A Satanic Reader
Releases
Flowers From Hell: A Satanic Reader 1st edition
Reviews
Sleazenation review
”The Devil, as Nikolas Schreck brings home in his fascinating and scholarly introduction to Flowers From Hell – A Satanic Reader, represents not only a triumph of the imagination but, more importantly, the triumph of imagination. Old Nick, as we know from his serpentine solicitations towards Eve, has always represented choice over blind obedience, knowledge over ignorance. No wonder, therefore, that artists have long sought to tap his creative muse. The Bible, you heathens may be surprised to learn, is somewhat sketchy on His Satanic Majesty; it was only with the development of the organised church that Christianity required a symbol of utter malevolence to represent the binary opposite of utter good. Inevitably artists and writers have worked on the old man with a relish, which Schreck’s judicious selection illustrates beautifully, bringing together literary behemoths and the odd Satanist for a whistle-stop tour of imagination’s darkest regions. Encompassing, among others, Milton’s seminal Satan, the fallen warrior hero angel beloved by the Romantics, Dante’s desolate Inferno, ‘All hope abandon ye who enter here’ and Aleister Crowey’s cognoscenti viewpoint along with illustrations from the likes of Albrecht Durer and Gustave Dore, this edition proves that as well as the best music, The Devil also has the best books.”
Headpress review
“What a good idea! A Satanic Reader which samples some of the major infernal texts from the renaissance to the present … The illustrations are appropriate and plentiful … But the most outstanding aspect of this timely volume is Schreck’s thirty page introduction, which is a model of precise, assured scholarship without an ounce of excess verbiage, or the type of wooly circumlocution of which the typical Left-Hand Path occultist is so fond. In the wake of Schreck’s previous book from Creation (The Satanic Screen) this comes as further confirmation that Nikolas Schreck is without dount the most cogent commentator working in the ‘satanic underground’ at the present.”
Fortean Times review
”The appropriately named Nikolas Schreck provides the scholar of the Fallen Angel with a selection from some of the greatest literary minds of all time in an attempt to show the growth of Old Scratch as a character. As Schreck rightly points out, Satan isn’t really mentioned much in the Bible: instead the Devil as we know him has evolved from the minds of authors throughout history. Schreck gives us a collage of deranged monks, scientists, decadents and (most worryingly) a single MP … Schreck has chosen well, including some rare and unexpected gems. … Schreck doesn’t take the Devil over-seriously … Schreck has also chosen a series of artworks to break up his text: these are all excellent, and illustrate Schreck’s ‘development of Satan’ almost as well as the readings. … an excellent reader … anyone who wants to trace one of the most enduring of all characters over the past 700 years would do well to run out and buy this book. A Devil of a good read. Rating: 9 out of 10.”

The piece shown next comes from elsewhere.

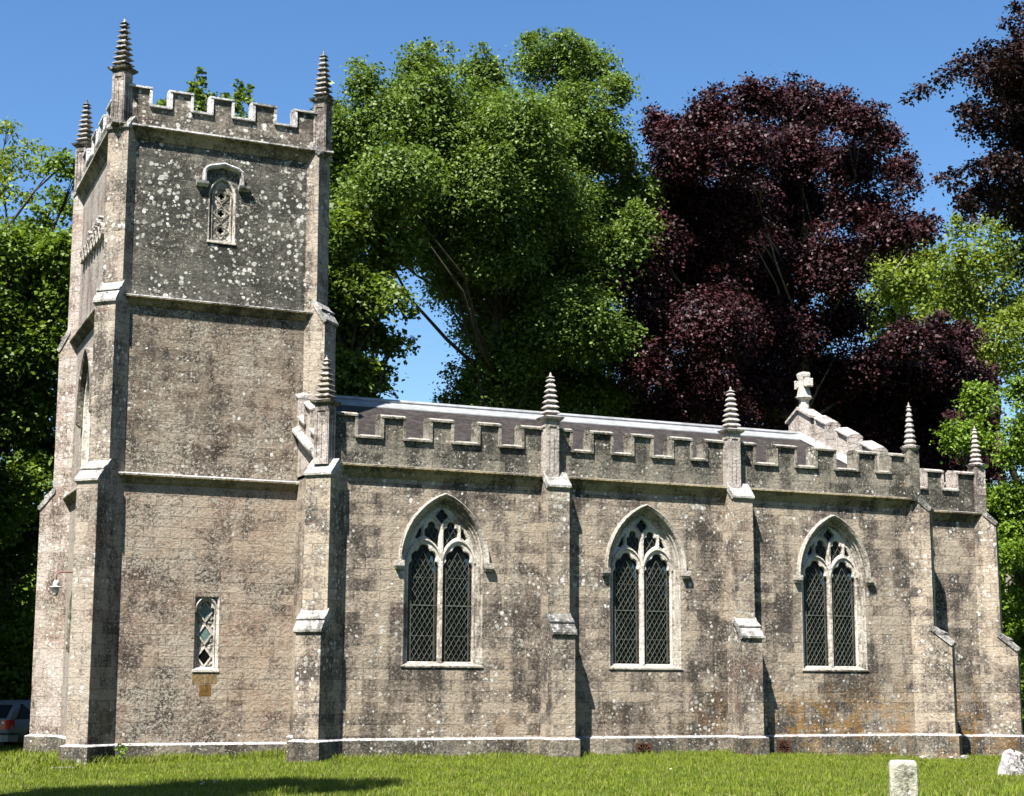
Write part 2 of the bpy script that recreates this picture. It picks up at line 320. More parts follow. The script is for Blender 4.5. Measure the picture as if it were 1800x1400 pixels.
def sweep(mb, path, prof, fn):
    """path: 2-D points (s,z) with outward normal on the left; prof: list of (off, depth)"""
    rings = []
    for i, p in enumerate(path):
        a = path[max(i - 1, 0)]; b = path[min(i + 1, len(path) - 1)]
        dx, dz = b[0] - a[0], b[1] - a[1]; l = math.hypot(dx, dz); nx, nz = -dz / l, dx / l
        rings.append([fn((p[0] + nx * o, p[1] + nz * o), d) for o, d in prof])
    mb.loft(rings)
# ================================================================== CHURCH
church = thing('church', (5, 3, 0), 'old limestone church with battlemented west tower, pinnacles and pointed nave windows on a lawn', 'church')
shx = lambda p: (p[0] - .011 * p[2], p[1], p[2])                     # the old tower leans a little to the west
TX0, TX1, TY0, TY1 = -4.86, .23, 2.6, 8.7
NX0, NX1, NY1 = -.35, 16.25, 10.2
CX1, CY0, CY1 = 19.3, 1.0, 9.2
RISE = .45
def south(y0): return lambda p, d: (p[0], y0 + d, p[1])
def west(x0): return lambda p, d: (x0 + d, p[0], p[1])

def walls(name, x0, x1, y0, y1, z0, z1, mat, holes_s=(), holes_w=(), xf=None):
    m = MB(xf)
    m.plate([(x0, z0), (x1, z0), (x1, z1), (x0, z1)], holes_s, south(y0), 0)
    m.plate([(y0, z0), (y1, z0), (y1, z1), (y0, z1)], holes_w, west(x0), 0)
    m.add([(x1, y0, z0), (x1, y1, z0), (x0, y1, z0), (x1, y0, z1), (x1, y1, z1), (x0, y1, z1)], [(0, 1, 4, 3), (1, 2, 5, 4)])
    return m.build(name, mat, church, fix=False)
def plinth(x0, x1, y0, y1, zt, zb, mat, xf=None, o=.085):
    m = MB(xf); R4 = lambda e, z: [(x0 - e, y0 - e, z), (x1 + e, y0 - e, z), (x1 + e, y1 + e, z), (x0 - e, y1 + e, z)]
    m.loft([R4(o, zb), R4(o, zt - .035), R4(o - .012, zt - .02), R4(-.01, zt + .02), R4(-.2, zt + .015)], caps=(False, False))
    return m.build('plinth', mat, church)
def stringc(x0, x1, y0, z, pr=.17, xf=None, sides='s', y1=None, mat=None, th=.2):
    m = MB(xf); sec = [(.02, .05), (-pr, .015), (-pr - .005, -.03), (-pr * .55, -.09), (-pr * .42, -.15), (-.02, -th), (.02, -th)]
    if sides == 's': m.prism(sec, lambda p, t: (t, y0 + p[0], z + p[1]), x0, x1)
    else: m.loft([[(x0 + e, y0 + e, z + h), (x1 - e, y0 + e, z + h), (x1 - e, y1 - e, z + h), (x0 + e, y1 - e, z + h)] for e, h in sec], caps=(False, False))
    return m.build('string_course', mat or M['string'], church)

def buttress(c, d, hw, stages, ptop, hs, zb, plz, plp, mat, capm, plm, xf=None, hwp=.08):
    l = math.hypot(*d); d = (d[0] / l, d[1] / l); n = (-d[1], d[0])
    W = lambda o, s, z: (c[0] + d[0] * o + n[0] * s, c[1] + d[1] * o + n[1] * s, z)
    ps = [p for p, z in stages] + [ptop]
    poly = [(-.55, plz - .02), (stages[0][0], plz - .02)]
    for i, (p, z) in enumerate(stages): poly += [(p, z), (ps[i + 1], z + hs[i])]
    poly += [(-.55, stages[-1][1] + hs[-1])]
    m = MB(xf); m.prism(poly, lambda p, t: W(p[0], t, p[1]), -hw, hw); b = m.build('buttress', mat, church)
    for i, (p, z) in enumerate(stages):
        q = ps[i + 1]; dz = hs[i]; e = .055
        sl = [(p + e, z - .05), (p + e, z + .0), (q - .03, z + dz + .075), (q - .1, z + dz + .03), (q - .1, z + dz - .05), (p - .02, z - .09)]
        mm = MB(xf); mm.prism(sl, lambda a, t: W(a[0], t, a[1]), -hw - .035, hw + .035)
        if dz > .3:
            k = .5; a = (p + e + (q - p - e) * k, z + (dz + .075) * k)
            mm.prism([(a[0] + .03, a[1] - .01), (a[0] + .03, a[1] + .02), (a[0] - .08, a[1] + .10), (a[0] - .08, a[1])], lambda a_, t: W(a_[0], t, a_[1]), -hw - .04, hw + .04)
        mm.build('buttress_cap', capm[i] if isinstance(capm, list) else capm, b)
    m = MB(xf); R4 = lambda o, s, z: [W(-.5, -s, z), W(o, -s, z), W(o, s, z), W(-.5, s, z)]
    m.loft([R4(plp, hw + hwp, zb), R4(plp, hw + hwp, plz - .032), R4(plp - .01, hw + hwp - .01, plz - .017), R4(stages[0][0] - .01, hw - .01, plz + .024)])
    m.build('buttress_plinth', plm, b)
    return b

def pinnacle(c, z0, zb, zt, hw, rot, tiers, mat, xf=None, n=4, panel=True, flare=.065):
    a0 = math.radians(rot); ca, sa = math.cos(a0), math.sin(a0)
    W = lambda x, y, z: (c[0] + x * ca - y * sa, c[1] + x * sa + y * ca, z)
    m = MB(xf); R4 = lambda e, z: [W(-e, -e, z), W(e, -e, z), W(e, e, z), W(-e, e, z)]
    m.loft([R4(hw, z0), R4(hw, zb - .1)])
    if panel:
        for q in range(4):
            r = q * math.pi / 2; cr, sr = math.cos(r), math.sin(r)
            def V(x, y, z, cr=cr, sr=sr): return W(x * cr - y * sr, x * sr + y * cr, z)
            def bx(x0, x1, za, zc):
                y0, y1 = -hw - .022, -hw + .01
                m.add([V(x0, y0, za), V(x1, y0, za), V(x1, y1, za), V(x0, y1, za), V(x0, y0, zc), V(x1, y0, zc), V(x1, y1, zc), V(x0, y1, zc)], [(3, 2, 1, 0), (4, 5, 6, 7), (0, 1, 5, 4), (1, 2, 6, 5), (2, 3, 7, 6), (3, 0, 4, 7)])
            bx(-hw, -hw * .62, z0, zb - .12); bx(hw * .62, hw, z0, zb - .12); bx(-hw * .62, hw * .62, z0, z0 + .14); bx(-hw * .62, hw * .62, zb - .24, zb - .12); bx(-.02, .02, z0 + .14, zb - .4)
    sh = m.build('pinnacle', mat[0], church)
    m = MB(xf)
    def RN(e, z): return [W(*(e * (1.0 if n > 4 else 1.4142) * f for f in (math.cos(q), math.sin(q))), z) for q in [math.pi / 4 + 2 * math.pi * k / n for k in range(n)]]
    rings = [RN(hw, zb - .13), RN(hw + .09, zb - .05), RN(hw + .11, zb), RN(hw * .86, zb + .045)]
    H = zt - zb; hcone = H * .13; h = (H - .045 - hcone) / tiers; core0, core1 = hw * .80, hw * .22
    for i in range(tiers):
        z = zb + .045 + i * h; r = core0 + (core1 - core0) * i / (tiers - .3); r2 = core0 + (core1 - core0) * (i + 1) / (tiers - .3); f = flare * (1 - .35 * i / tiers)
        rings += [RN(r * .93, z + .05 * h), RN(r * .93, z + .20 * h), RN(r * .95 + f, z + .42 * h), RN(r * .95 + f, z + .54 * h), RN(max(r2, .02) + .012, z + .97 * h)]
    z = zt - hcone; rings += [RN(core1 * .9, z), RN(core1 + flare * .8, z + .10 * hcone), RN(core1 * .75, z + .35 * hcone), RN(.014, z + .85 * hcone), RN(.006, zt)]
    m.loft(rings); m.build('spire', mat[1], sh, smooth=False)
    return sh

def parapet(fn, s0, s1, z0, zc, zm, mer, th, mat, capmat, slope=0., s_ref=0., name='parapet', slopem=None):
    zz = lambda s, z: z + slope * (s - s_ref)
    poly = [(s0, z0), (s1, z0)]; top = []
    cur = s0; segs = []
    for a, b in mer:
        if a > cur + 1e-4: segs.append((cur, a, zc))
        segs.append((a, b, zm)); cur = b
    if cur < s1 - 1e-4: segs.append((cur, s1, zc))
    for a, b, z in segs: top += [(a, z), (b, z)]
    poly = poly + top[::-1]
    m = MB(); m.prism(poly, lambda p, t: fn((p[0], zz(p[0], p[1])), t), 0., th); o = m.build(name, mat, church)
    m = MB(); e = .055
    for a, b, z in segs:
        hi = z == zm; a2, b2 = (a - e, b + e) if hi else (a + e * .0, b)
        a2 = max(a2, s0); b2 = min(b2, s1)
        sec = [(-.07, -.045), (-.075, .0), (.07, .055), (th - .05, .09), (th + .06, .01), (th + .06, -.04)]
        m.prism(sec, lambda p, t: fn((t, zz(t, z + p[1])), p[0]), a2, b2)
    for a, b in mer:
        for s, sg in ((a, -1), (b, 1)):
            if s <= s0 + .01 or s >= s1 - .01: continue
            x0, x1 = sorted((s - sg * .01, s + sg * e)); m.loft([[fn((x0, zz(x0, z)), -.055), fn((x1, zz(x1, z)), -.055), fn((x1, zz(x1, z)), th + .05), fn((x0, zz(x0, z)), th + .05)] for z in (zc - .02, zm - .03)])
    m.build('coping', capmat, o); return o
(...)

Michael A. Aquino, Flowers From Hell: Open Letter to the Author, Scroll of Set
”I have both collected and/or read just about everything available in the English language on Satan & Satanism. … it didn’t take me long to realize that the preponderance of such material was puerile, Christian-hysterical, and/or simply an emotional vent for frustrated or guilt-obsessed pundits. .. As I came to be something of an ‘expert witness’, at least, in this field, I lamented the absence of a really discriminating anthology of such writings – by an editor with not only an orientation similar to mine, but with the literary genius to overview such works, for better or worse, with exactly that enlightenment which the Prince of Darkness both symbolizes and imparts.

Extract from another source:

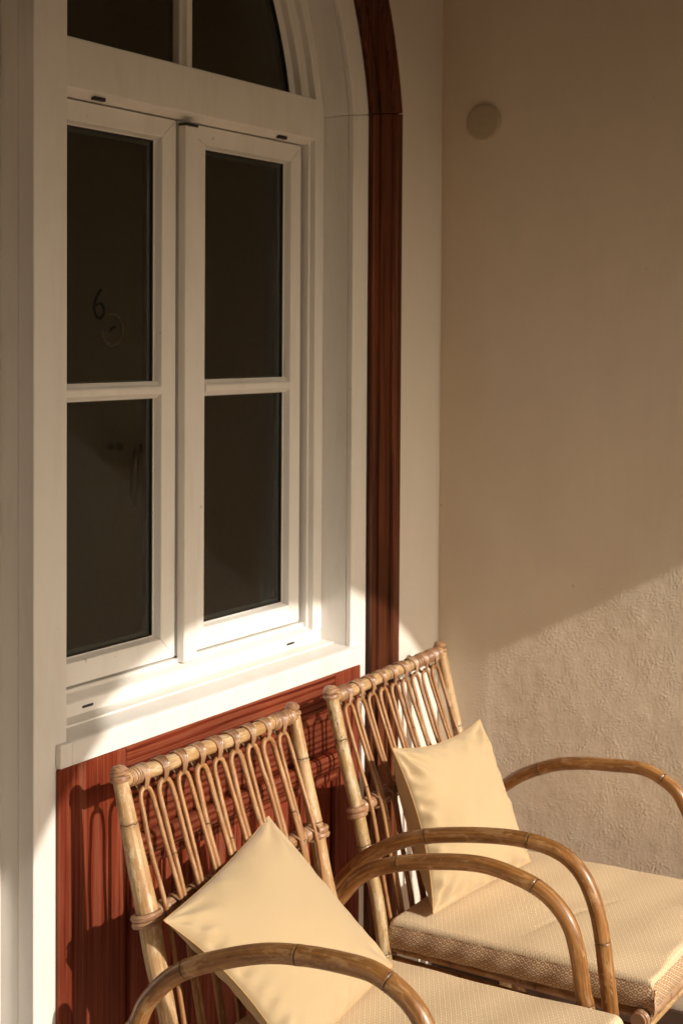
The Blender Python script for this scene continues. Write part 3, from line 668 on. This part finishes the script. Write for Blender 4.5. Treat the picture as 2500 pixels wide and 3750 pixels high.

All existing collections lacked anything close to such a metaphysical backbone. … Therefore your Flowers From Hell is not only a masterpiece in itself, but in my personal experience serves to close a literary wound in my side that has bled well-nigh as long as Amfortas’. For this healing too I am grateful! Where your Introduction is concerned, I am by now no stranger to either your eloquence or your scholarship, hence was not in the least surprised at its competence. The need for such a thoughtful analysis is all the greater because of the twin assaults upon the dignity of the Devil over the past twenty years from adolescent counterculture grotesques on one hand and fundamentalist sex/crime lunatics on the other.

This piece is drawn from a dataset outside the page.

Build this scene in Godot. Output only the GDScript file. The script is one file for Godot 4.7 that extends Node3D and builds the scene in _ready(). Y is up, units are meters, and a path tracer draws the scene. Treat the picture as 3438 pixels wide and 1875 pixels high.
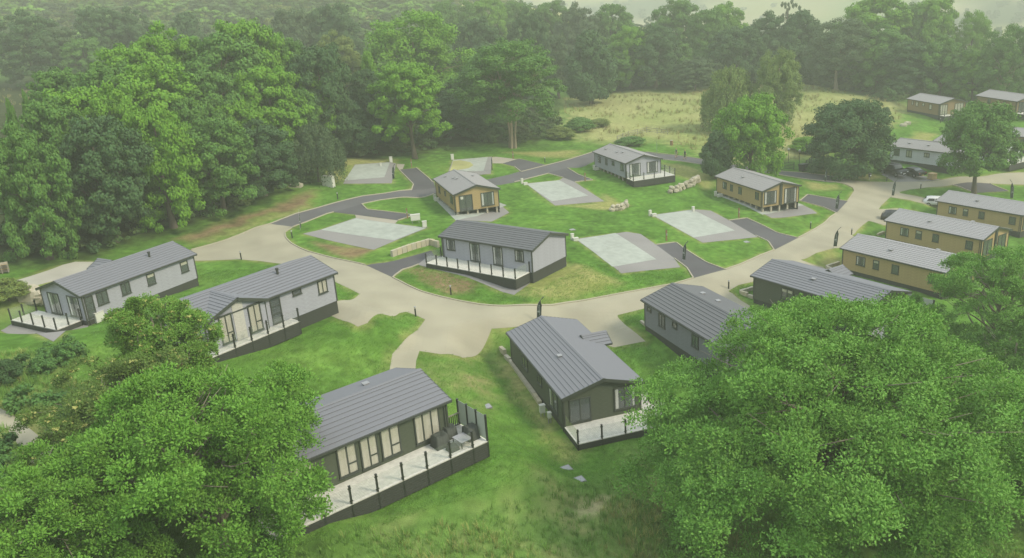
extends Node3D
# A holiday lodge park seen from above: terrain, roads, pads, lodges, woods and everything between them. Metres, y up.

const GRASS := Color(0.092, 0.195, 0.031)
var rng := RandomNumberGenerator.new()
var taken := {}
var noise_a := FastNoiseLite.new()
var noise_b := FastNoiseLite.new()
var noise_c := FastNoiseLite.new()
var noise_d := FastNoiseLite.new()
var M := {}
const EXPOSURE := 2.15
const FOG := 0.00105
const SUN := 0.5
const TPSL := [3.51778,-7.29172,-0.37593]
const TPSC := [-0.375,-0.749,-45.91411,-0.211,-0.62,51.66221,0.303,-0.732,-0.62534,0.448,-0.867,-5.47326,0.569,-1.01,6.34748,0.377,-1.193,1.36889,0.204,-1.335,1.85342,-0.056,-1.13,-9.53258,-0.007,-0.842,19.61138,-0.113,-0.432,0.74622,0.168,-0.64,42.06508,0.709,-1.148,-17.35027,0.958,-1.792,3.03306,0.042,-0.597,-71.38423,0.76,-1.417,5.47218,0.854,-1.445,2.20299,0.99,-1.5,-1.08382,-0.7,-1.1,12.58613,-1.1,-2.15,-1.65633,-1.6,-3,-0.45484,-2.3,-4.6,-0.51040,-0.6,-4.5,5.57569,0,-2.15,-5.09798,0.6,-2.18,3.84925,0.2,-3.3,-3.61032,0.6,-4.7,1.28200,1.5,-3,-0.44008,3,-6.2,0.50368,1.5,-5.6,-3.22866,5,-5,0.62837,-3,-2,-0.95968,-1.2,-0.6,-1.79580,-0.6,-0.2,8.63025,1.2,-0.8,1.08400,2,-1.5,-0.08606,0,-0.2,-2.28765,-0.4,-1.5,3.40885,-3.5,-6.2,-0.23507,-1.5,-7,0.42849,1.5,-8,-0.53210,6,-9,0.05642,4,-1,-0.13744]
const PLOTS := [["A",-37.50,-74.90,5.01,-0.5306,-4.60,2.60,-6.40,8.80],
["B",-21.10,-62.00,6.43,-0.6912,-3.20,4.30,-6.40,7.70],
["C",-11.30,-43.20,4.20,2.2235,-5.50,3.30,-6.40,7.60],
["D",4.20,-59.70,-0.35,0.2775,-3.30,4.40,-6.80,9.40],
["E",16.80,-64.00,0.43,0.3438,-3.26,3.26,-6.40,6.40],
["F",30.30,-73.20,-0.94,0.5672,-3.30,4.50,-6.60,8.30],
["G",44.80,-86.70,-3.18,0.5585,-3.25,3.25,-6.38,6.38],
["H",56.90,-101.00,-4.59,0.5445,-3.25,3.25,-6.67,6.67],
["I",70.90,-114.80,-6.15,0.5411,-3.25,3.25,-6.40,6.40],
["J",37.70,-119.30,-1.18,0.2932,-3.27,3.27,-6.30,6.30],
["K",20.40,-133.50,1.40,0.2967,-3.30,4.50,-6.40,8.90],
["Lo",-5.60,-113.00,2.93,0.2915,-3.27,3.27,-6.10,6.10],
["M",-0.70,-84.20,3.14,-2.2427,-3.30,5.70,-6.40,6.60],
["N",95.80,-179.20,-0.21,0.1396,-3.25,3.25,-5.75,5.75],
["P",76.00,-141.70,-2.75,0.5288,-3.25,3.25,-6.40,6.40],
["R",85.40,-144.50,-3.05,0.4363,-3.25,3.25,-6.40,6.40],
["Q",99.00,-150.00,-3.45,0.5498,-3.25,3.25,-6.40,6.40],
["O",110.00,-176.00,-0.25,0.1222,-3.25,3.25,-6.40,6.40]]
const GRAVEL := [-38.2,-87.2,-36.4,-90.4,-35.2,-91.7,-33.7,-93.7,-32.4,-96.3,-31.4,-98.7,-30.1,-100.3,-27,-99.5,-27.5,-97.9,-27.5,-97.2,-26.9,-95.1,-25.8,-93,-24.2,-90.9,-23.1,-89.7,-19.6,-86.7,-16.6,-84.5,-15.6,-83.6,-12.2,-79.2,-10.4,-76.8,-9,-75.3,-7.3,-74.3,-5.3,-73.5,-3.3,-73,-0.8,-72.7,2.3,-72.8,3.6,-73.1,5.4,-74.1,8.8,-75.6,13.2,-77.6,16.7,-79.4,19.3,-81.5,23.7,-85.1,26.2,-87.6,29.6,-91.6,32.3,-94.5,37.5,-100.8,40.9,-104.9,44.8,-109.9,48.3,-115,52.7,-121.7,54.7,-124.9,56.3,-127.5,56.7,-129,56.2,-130.9,55,-131.9,56.9,-134.6,58.3,-133,60.9,-132.7,64,-132.6,65.3,-132.8,73.7,-133.2,79.5,-133.4,83.6,-134.9,88.9,-135.8,97,-138.3,92.2,-130.9,86.3,-131.3,81.6,-131.8,74.1,-131,70,-130.4,66.2,-129.2,63.8,-127.9,63.7,-127.3,66.8,-125.5,70.8,-124.4,70.9,-121.8,67.5,-123.6,64.4,-123.9,61,-125.1,57.6,-120.7,56.2,-118.5,60.2,-119.9,63.5,-121.2,58.6,-113.2,53.6,-111,51.8,-112,48.5,-108.1,46.4,-105,46.4,-103.3,46.3,-101.2,43.2,-98.4,40.6,-97.2,37.7,-95,34.7,-92,37.3,-91.9,38.1,-90.3,32.3,-84.5,28.6,-83.4,26,-82.2,24,-81,22.5,-79.5,22.9,-79.1,23.4,-77.5,23.8,-76,21.5,-72.4,17,-75.4,12.5,-73.2,9.8,-72,9.8,-71.6,11.5,-66.5,8.7,-66.8,6,-69.9,1.9,-70.4,-0.4,-69.7,-2.2,-69.2,-4.6,-62.9,-6.4,-62.1,-8.1,-62,-8.2,-60.1,-8.1,-58.1,-8.1,-56,-9.9,-55.2,-10,-57.6,-10.1,-60.4,-9.5,-62.4,-8.6,-66,-8.1,-68.5,-8.9,-69.2,-9.9,-69.8,-10.5,-69.3,-12.2,-62.8,-12.9,-62,-14.2,-62.8,-15.6,-64.3,-17.5,-63.1,-18.4,-64.9,-15.7,-68.3,-14.7,-73.7,-17.6,-77.4,-20,-82,-23.1,-84.6,-25.2,-85.3,-27.9,-86.6,-30.4,-87.3,-32.2,-87.1,-34.8,-86.8]
const ROAD := [-30.1,-100.3,-29,-102.6,-27.9,-104.9,-25.9,-107.6,-23.7,-110.9,-23,-112.3,-20.5,-115,-17.7,-117,-14.3,-120.3,-10.9,-122.3,-6.3,-125.1,-2.7,-127.7,0.8,-131.1,2.8,-133.7,7.4,-138.2,11.8,-143,16.7,-149.3,20.8,-152,23.6,-151.6,26.6,-149.4,28.6,-148,31.4,-147,35,-144.7,39.8,-141.3,45.5,-137.7,51.5,-136.6,56.9,-134.6,55,-131.9,54,-131.5,49.9,-133.1,45.1,-135.9,39,-138.5,33.8,-141.3,31.7,-142.6,28.5,-143.7,24.8,-145.6,22.2,-146.4,19.9,-145.2,15.9,-142.4,10.8,-136.5,7.3,-132.8,2.6,-127,-0.8,-124.4,-6.2,-121.5,-10.8,-120.1,-15.1,-115.4,-17.9,-113.3,-20.1,-110.9,-22.2,-107.7,-23.9,-105.5,-25.8,-101.6,-27,-99.5]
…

We are all familiar with Anton LaVey’s Satanic Bible: its social splash, its uneasy juggling of Satanism and atheism, its presentation of a Satan who seemed as much con artist as demigod. In its more fiery polemics it was as much of a hood ornament for Satanism as it could be, but in the last analysis it fell far short of its ambitious title.
While you chose a more Baudelairean name for your book, I daresay it is in its essence the Satanic Bible as it truly and inevitably wanted to be written. What more need be said?”